The plea bargain covered the three deaths and the maimings of two scientists. As part of the plea bargain, Kaczynski acknowledged responsibility for all Unabomber attacks.

He will be sent to a high-security federal prison.

"The defendant committed unspeakable and monstrous crimes for which he shows utterly no remorse," Burrell said, adding that he feared Kaczynski would try to kill again if not closely watched.

He called Kaczynski's crimes "vicious acts of terrorism."

Before Burrell spoke, six Unabomber survivors came forward to present a tableau of grief, pain and anger which held the jammed courtroom spellbound. Most of them sat in the witness box face-to-face with the man they addressed as "Ted" and denounced as the personification of evil.

Angriest was Susan Mosser, whose husband, advertising executive Thomas Mosser, died on Dec. 10, 1994, in an explosion of nails and razor blades just a few feet from where she was playing with their daughter Kelly, then 15 months old.

"Lock him so far down that when he dies he'll be closer to hell where the devil belongs," she told the judge.

Kelly - whose baby blanket Susan Mosser had wrapped around her dying husband - came in and sat on her mother's lap as the judge pronounced sentence.

"I lost my innocence to this man, and I fight daily to find the carefree happiness . . . that was taken from me," sobbed Gary Wright, who suffered permanent physical injuries from a bomb he opened in 1987 in Salt Lake City. He still finds shards of shrapnel in his skin.

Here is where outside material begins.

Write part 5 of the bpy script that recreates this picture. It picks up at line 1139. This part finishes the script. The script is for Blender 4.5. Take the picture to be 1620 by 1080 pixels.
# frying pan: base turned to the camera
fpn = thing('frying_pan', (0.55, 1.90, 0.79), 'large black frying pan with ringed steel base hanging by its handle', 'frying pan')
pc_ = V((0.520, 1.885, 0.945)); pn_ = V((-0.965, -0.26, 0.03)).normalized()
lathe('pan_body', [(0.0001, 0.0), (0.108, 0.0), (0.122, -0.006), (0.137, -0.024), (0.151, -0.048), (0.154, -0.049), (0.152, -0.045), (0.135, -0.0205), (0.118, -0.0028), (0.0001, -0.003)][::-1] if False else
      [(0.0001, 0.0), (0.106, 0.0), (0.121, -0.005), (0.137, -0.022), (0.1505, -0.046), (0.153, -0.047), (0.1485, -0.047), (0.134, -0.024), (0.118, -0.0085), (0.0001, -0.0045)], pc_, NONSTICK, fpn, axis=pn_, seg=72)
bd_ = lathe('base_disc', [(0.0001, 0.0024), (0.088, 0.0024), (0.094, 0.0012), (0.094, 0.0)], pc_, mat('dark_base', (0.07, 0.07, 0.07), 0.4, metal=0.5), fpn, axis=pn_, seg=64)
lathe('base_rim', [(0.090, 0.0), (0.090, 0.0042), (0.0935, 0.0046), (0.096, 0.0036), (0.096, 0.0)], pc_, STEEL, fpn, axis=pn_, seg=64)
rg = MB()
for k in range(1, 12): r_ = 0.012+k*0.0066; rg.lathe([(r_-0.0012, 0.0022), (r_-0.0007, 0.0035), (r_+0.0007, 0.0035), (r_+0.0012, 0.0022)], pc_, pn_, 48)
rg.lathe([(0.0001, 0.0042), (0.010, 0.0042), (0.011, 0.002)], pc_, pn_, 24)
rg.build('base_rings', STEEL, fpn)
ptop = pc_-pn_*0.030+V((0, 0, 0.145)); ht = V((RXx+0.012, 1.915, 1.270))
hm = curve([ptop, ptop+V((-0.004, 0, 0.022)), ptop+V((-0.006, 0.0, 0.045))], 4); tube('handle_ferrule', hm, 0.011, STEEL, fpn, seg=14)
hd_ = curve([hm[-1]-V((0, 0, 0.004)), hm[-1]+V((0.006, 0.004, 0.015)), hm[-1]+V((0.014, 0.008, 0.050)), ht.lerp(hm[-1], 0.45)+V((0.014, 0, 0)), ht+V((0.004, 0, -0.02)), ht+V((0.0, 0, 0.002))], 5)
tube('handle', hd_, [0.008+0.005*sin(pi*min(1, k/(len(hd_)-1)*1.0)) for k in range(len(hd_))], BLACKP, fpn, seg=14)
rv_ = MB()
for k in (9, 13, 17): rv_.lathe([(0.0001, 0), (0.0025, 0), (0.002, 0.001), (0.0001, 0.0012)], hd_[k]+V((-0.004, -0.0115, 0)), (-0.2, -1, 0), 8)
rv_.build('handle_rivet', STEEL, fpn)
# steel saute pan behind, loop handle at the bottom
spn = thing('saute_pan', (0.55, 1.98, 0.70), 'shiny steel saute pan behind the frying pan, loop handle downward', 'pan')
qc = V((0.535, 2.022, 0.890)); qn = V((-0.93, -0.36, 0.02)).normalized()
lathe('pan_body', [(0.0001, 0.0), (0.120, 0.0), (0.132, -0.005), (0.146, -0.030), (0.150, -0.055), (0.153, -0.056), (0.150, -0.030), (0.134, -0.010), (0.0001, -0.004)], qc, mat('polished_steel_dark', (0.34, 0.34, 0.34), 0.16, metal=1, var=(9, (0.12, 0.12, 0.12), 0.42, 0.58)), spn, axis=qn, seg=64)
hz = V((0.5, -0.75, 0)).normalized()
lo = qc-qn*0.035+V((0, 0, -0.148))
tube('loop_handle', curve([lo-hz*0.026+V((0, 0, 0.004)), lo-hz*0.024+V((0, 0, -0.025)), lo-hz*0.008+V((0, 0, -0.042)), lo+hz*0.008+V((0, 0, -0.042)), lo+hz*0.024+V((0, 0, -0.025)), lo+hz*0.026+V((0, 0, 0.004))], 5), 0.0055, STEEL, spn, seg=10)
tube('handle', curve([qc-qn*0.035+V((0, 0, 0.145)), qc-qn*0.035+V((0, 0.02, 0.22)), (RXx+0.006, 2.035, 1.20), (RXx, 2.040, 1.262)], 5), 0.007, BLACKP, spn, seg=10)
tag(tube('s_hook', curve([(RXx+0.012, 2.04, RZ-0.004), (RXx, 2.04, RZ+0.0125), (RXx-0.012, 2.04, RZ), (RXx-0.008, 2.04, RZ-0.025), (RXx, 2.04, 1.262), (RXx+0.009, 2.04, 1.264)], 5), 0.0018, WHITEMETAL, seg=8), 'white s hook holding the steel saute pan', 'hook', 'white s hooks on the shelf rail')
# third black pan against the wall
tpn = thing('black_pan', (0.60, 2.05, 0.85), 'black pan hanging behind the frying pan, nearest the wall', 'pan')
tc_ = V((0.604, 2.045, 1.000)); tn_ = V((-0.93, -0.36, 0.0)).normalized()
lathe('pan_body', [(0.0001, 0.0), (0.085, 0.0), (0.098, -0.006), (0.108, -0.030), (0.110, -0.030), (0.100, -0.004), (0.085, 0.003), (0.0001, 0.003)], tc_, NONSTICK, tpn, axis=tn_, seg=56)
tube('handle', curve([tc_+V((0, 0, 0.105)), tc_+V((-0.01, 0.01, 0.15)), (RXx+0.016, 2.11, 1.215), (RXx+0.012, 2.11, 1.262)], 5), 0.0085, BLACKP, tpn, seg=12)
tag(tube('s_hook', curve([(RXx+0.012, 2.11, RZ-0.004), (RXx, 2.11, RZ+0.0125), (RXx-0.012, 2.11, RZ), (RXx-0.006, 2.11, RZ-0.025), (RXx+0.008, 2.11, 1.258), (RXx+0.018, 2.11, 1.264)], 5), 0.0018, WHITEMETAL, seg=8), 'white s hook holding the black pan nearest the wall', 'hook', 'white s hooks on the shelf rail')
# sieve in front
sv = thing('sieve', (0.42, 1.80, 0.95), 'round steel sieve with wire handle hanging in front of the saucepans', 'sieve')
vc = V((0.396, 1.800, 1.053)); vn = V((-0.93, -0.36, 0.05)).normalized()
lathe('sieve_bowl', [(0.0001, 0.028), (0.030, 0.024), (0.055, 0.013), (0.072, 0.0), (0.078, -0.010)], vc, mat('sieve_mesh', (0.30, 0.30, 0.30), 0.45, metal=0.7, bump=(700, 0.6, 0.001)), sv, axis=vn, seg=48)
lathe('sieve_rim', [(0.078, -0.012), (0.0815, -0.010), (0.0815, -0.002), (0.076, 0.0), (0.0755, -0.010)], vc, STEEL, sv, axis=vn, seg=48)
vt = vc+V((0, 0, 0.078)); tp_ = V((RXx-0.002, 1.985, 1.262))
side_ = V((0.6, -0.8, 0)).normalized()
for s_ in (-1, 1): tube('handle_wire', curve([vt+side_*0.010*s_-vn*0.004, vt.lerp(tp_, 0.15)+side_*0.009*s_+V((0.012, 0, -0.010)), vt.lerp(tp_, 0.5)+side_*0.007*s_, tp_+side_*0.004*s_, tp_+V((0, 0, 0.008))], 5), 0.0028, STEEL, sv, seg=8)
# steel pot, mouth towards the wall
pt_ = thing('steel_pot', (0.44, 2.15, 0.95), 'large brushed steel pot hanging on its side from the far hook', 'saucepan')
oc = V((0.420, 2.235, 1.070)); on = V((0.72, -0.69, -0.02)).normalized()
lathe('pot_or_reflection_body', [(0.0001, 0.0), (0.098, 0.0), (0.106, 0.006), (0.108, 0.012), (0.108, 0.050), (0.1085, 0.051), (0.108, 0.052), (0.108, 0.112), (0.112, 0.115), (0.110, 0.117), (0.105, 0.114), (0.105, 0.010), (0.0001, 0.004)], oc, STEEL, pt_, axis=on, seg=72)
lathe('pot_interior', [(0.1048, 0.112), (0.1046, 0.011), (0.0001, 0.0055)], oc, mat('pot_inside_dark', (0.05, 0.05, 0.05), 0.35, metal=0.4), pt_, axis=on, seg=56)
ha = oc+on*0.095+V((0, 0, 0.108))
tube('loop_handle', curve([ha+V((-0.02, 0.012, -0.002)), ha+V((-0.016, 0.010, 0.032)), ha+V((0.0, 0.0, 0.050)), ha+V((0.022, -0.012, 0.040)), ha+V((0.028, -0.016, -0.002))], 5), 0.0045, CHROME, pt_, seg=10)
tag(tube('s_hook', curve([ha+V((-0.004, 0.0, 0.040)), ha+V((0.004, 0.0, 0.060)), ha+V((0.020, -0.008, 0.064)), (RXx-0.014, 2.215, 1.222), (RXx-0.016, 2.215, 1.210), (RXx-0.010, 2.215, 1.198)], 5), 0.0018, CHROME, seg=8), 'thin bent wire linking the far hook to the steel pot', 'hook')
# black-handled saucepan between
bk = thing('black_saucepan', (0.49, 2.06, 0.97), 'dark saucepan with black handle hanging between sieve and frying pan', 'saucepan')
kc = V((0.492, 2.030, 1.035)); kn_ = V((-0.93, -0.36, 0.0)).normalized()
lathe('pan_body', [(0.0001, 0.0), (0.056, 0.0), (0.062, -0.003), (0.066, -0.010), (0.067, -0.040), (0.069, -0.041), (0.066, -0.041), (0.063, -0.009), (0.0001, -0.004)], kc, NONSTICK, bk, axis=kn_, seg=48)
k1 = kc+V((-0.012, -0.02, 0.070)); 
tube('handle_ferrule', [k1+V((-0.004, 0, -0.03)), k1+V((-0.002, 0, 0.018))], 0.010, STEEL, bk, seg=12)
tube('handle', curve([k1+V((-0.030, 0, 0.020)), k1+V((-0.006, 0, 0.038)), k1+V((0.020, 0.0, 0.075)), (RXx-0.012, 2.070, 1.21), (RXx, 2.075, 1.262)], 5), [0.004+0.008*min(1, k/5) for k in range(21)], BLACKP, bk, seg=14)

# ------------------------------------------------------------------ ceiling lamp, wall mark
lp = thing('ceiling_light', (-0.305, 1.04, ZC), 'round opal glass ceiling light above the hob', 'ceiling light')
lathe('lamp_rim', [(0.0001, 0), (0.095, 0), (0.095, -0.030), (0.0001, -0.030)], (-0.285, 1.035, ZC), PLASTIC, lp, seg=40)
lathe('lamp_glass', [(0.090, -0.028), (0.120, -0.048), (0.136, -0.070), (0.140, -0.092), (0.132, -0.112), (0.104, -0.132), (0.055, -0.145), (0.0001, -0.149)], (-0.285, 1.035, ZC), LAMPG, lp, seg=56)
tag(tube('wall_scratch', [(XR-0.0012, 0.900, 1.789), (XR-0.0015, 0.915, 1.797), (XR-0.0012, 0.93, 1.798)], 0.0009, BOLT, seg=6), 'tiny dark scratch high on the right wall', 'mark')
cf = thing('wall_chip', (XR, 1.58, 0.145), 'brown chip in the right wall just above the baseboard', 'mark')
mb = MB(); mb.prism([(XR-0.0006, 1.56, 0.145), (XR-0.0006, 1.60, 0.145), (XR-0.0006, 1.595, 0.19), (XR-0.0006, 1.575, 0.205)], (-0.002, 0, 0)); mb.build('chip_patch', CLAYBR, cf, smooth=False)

David Gelernter, a Yale University computer scientist who lost part of a hand, sent a written statement in which he said Kaczynski should have been put to death.

He and other victims praised Kaczynski's brother, David, for going to authorities. Theodore never looked at his brother.

Nick Suino, injured by a Unabomber package in 1985, had advice for the victims and families who filled three rows of the courtroom.

"Revenge is an illusion," he said. "It is a dark flame that consumes you. . . . Put revenge behind you and embrace the goodness of life."

When it was over, David Kaczynski stood outside the courthouse and offered the regrets his brother would not.

"To all of these good people, the Kaczynski family offers its deepest apologies," he said. "We are very, very sorry."